SCRA rights are enacted when the service member enters active duty military service. SCRA protections are activated for Reserve components once they receive specific military orders.

Who Mandates Enhanced SCRA Benefits?

As per the SCRA, the Attorney General of the Department of Justice is authorized to file a federal lawsuit against any person or entity that violates service members’ SCRA rights. This is as long as the service members meet the eligibility requirements and the SCRA conditions are met.

The Civil Rights division of the Department of Justice is mandated to enforce the SCRA benefits. This entity ensures that service members and their dependents are granted their protections. This institution also ensures that affected entities and people adhere to SCRA rights.

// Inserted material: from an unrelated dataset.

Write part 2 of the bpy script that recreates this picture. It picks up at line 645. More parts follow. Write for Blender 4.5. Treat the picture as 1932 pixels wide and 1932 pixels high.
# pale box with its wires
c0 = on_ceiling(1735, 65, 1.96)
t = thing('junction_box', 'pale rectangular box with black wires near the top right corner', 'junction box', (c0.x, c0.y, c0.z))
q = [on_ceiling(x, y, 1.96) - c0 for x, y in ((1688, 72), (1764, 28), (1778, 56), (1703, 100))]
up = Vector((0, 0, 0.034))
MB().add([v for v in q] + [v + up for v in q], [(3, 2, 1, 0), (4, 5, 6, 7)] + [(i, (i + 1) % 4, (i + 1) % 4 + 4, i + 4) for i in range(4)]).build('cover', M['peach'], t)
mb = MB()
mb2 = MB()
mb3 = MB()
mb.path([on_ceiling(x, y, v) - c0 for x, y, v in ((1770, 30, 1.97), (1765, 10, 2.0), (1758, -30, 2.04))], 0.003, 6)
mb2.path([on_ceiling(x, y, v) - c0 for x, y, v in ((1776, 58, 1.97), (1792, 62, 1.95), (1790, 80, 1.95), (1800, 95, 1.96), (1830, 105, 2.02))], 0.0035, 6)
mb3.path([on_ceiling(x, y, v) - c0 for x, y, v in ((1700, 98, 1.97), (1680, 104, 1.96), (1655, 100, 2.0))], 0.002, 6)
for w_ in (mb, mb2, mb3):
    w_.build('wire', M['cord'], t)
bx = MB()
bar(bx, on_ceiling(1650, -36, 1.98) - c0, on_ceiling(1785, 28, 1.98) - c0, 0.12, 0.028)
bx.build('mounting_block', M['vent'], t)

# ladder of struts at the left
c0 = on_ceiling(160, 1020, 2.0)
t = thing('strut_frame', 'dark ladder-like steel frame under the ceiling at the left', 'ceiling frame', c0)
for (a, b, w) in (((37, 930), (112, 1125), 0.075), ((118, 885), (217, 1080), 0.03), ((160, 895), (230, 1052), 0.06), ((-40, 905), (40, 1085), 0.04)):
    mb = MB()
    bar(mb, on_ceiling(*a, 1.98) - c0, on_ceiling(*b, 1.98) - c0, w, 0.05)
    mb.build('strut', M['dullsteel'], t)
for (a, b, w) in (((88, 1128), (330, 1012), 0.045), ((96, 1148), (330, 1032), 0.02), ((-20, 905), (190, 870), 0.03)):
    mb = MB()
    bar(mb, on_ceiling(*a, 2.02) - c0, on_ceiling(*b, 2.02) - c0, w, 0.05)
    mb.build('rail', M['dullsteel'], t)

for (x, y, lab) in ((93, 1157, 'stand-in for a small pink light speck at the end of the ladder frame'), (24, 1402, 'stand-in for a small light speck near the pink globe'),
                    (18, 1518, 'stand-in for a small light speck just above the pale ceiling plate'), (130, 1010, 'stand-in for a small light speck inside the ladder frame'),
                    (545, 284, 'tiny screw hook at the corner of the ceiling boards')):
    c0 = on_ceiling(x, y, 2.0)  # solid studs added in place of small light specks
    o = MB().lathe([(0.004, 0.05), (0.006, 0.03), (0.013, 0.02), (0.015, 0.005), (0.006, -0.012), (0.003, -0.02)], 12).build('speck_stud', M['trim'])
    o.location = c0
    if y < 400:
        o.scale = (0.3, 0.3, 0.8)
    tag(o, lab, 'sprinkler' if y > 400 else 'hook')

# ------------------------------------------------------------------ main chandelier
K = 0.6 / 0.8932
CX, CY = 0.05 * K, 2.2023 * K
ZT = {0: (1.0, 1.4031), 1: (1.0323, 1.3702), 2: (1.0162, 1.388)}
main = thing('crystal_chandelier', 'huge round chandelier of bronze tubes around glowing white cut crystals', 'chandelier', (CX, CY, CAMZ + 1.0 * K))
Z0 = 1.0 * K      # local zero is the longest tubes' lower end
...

The benefits granted to service members aren’t limited to the ones mandated by the SCRA. Other institutions like banks and other private companies voluntarily provide enhanced benefits to service members. This is provided that the service member can present evidence that they’re on active duty service.

The Process to Apply for SCRA Benefits

Unfortunately, no singular form informs all creditors and companies that they must respect SCRA rights. To properly invoke SCRA benefits, service members and their dependents must obtain and submit specific documentation and send these documents to the particular institution.

Here’s a quick step-by-step guide for one’s reference:

  1. Gather all relevant documents. The most vital part of enacting one’s SCRA rights is getting a copy of the active-duty orders from the military. This may be requested from the applicant’s military branch office.
  2. Submit a written notice. The applicant should submit a written notice detailing which SCRA protection that person wants to be activated. Each letter should be customized for every recipient and the particular SCRA benefit requested. Each person or entity may choose how to receive these messages in writing. This is why it should be ensured that the letter arrives at the correct location. Service members should be aware that phone calls do not suffice as a notice because the notice should be submitted formally.
  3. Provide proof of one’s active duty status. The applicant must prove that they’re on active duty military service. The easiest way is to get a copy of active-duty orders from the federal organization or military branch they serve. A letter from one’s commanding officer with an official letterhead and contact details may suffice. The letter should specify when the service member began active duty service.


protections provided by the SCRA

SCRA benefits, including the enhanced ones, can greatly help service members and their dependents. They must know their rights and take the proper steps to ensure that they take advantage of the protections provided by the SCRA. Explore the Military Verification website further for more information on life in the United States military.


Who is eligible for SCRA? 

The SCRA covers active duty commissioned National Oceanic and Atmospheric Administration or Public Health Service officers, active duty service members of the Coast Guard, Marine Corps, Air Force, and Army, National Guard component members mobilized under federal orders for over 30 consecutive days, and reserve component members called to active duty. Select provisions also affect military spouses and other dependents.

What does SCRA stand for?

The SCRA stands for Servicemembers Civil Relief Act. This law used to be called the Soldiers’ and Sailors’ Civil Relief Act.

What are the enhanced SCRA benefits?

The enhanced SCRA benefits cover expanded coverage for contract termination, residency, and utilization of professional certificates and licenses. These benefits improve the original provisions of the SCRA.